I have an MD3000i Dell SAN with dual controllers. Long story short - it managed to muck up some of its own readings on drives and Dell's support told me I could try to shake it loose with a firmware and NVSRAM upgrade which I need anyway. Since I have a dual controller this can apparently be done live and the upgrade process handles shuffling LUNs between controllers as it updates.
Does anyone have experience with this? The Dell technician claimed it could be done and the documentation suggests as much for dual-controller configurations, but it makes me very nervous to do it.
My main questions are:
- Has anyone done this successfully or know someone who has?
- Are there any pitfalls to be aware of?
I have successfully performed an update like this on thea same hardwareway for very similar reasons on a couple occasions. My experience was good and required no down time, although it was restricted to a couple esx 3 hosts. Definitely need to have good backups and execute during a maitainance window.
Just last night I had a bad firmware update for my HP san and it took three hours to get it cleared up. That included over an hour of downtime for all VMs using this storage.
I have tried replacing san controller 2 times, 1 good 1 bad.
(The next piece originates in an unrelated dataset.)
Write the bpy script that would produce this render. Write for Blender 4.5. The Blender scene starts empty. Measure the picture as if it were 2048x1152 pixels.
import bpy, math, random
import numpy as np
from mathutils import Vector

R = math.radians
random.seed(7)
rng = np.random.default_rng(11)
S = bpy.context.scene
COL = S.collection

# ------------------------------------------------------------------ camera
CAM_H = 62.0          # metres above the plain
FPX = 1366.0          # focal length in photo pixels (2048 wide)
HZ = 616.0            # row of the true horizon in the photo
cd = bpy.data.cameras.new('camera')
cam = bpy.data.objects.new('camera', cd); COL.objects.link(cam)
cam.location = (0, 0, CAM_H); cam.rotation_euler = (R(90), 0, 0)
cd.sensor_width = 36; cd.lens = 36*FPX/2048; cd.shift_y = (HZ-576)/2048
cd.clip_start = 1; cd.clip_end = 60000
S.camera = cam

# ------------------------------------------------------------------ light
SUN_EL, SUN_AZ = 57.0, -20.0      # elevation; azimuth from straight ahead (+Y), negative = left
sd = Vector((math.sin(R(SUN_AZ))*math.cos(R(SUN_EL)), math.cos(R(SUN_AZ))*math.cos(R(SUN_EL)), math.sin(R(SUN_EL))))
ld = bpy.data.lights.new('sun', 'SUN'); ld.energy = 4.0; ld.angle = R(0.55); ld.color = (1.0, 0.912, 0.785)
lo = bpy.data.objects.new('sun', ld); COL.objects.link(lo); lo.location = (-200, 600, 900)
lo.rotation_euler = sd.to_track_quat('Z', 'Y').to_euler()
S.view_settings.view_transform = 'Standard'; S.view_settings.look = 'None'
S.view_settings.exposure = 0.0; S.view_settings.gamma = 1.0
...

The first time was with a vsphere cluster, the second time with an oracle failsafe windows cluster.
Both maintenances involved replacing controller, and syncing controller firmware (upgrading firmware on the old controller with the one on the new).
The first time, everything went very smoothly.
The second time, although during the upgrade process no san path was lost, all luns were visible all the time. somehow oracle failsafe was triggered, and primary server tried to transfer role to secondary server but failed, secondary server failed to detected this and pick up the database, resulted a service suspension.
The cause of the second case was still unclear, although misconfiguration on cluster software was one of the possibilities. I would definitely recommend a maintenance windows, just for the sake of stability.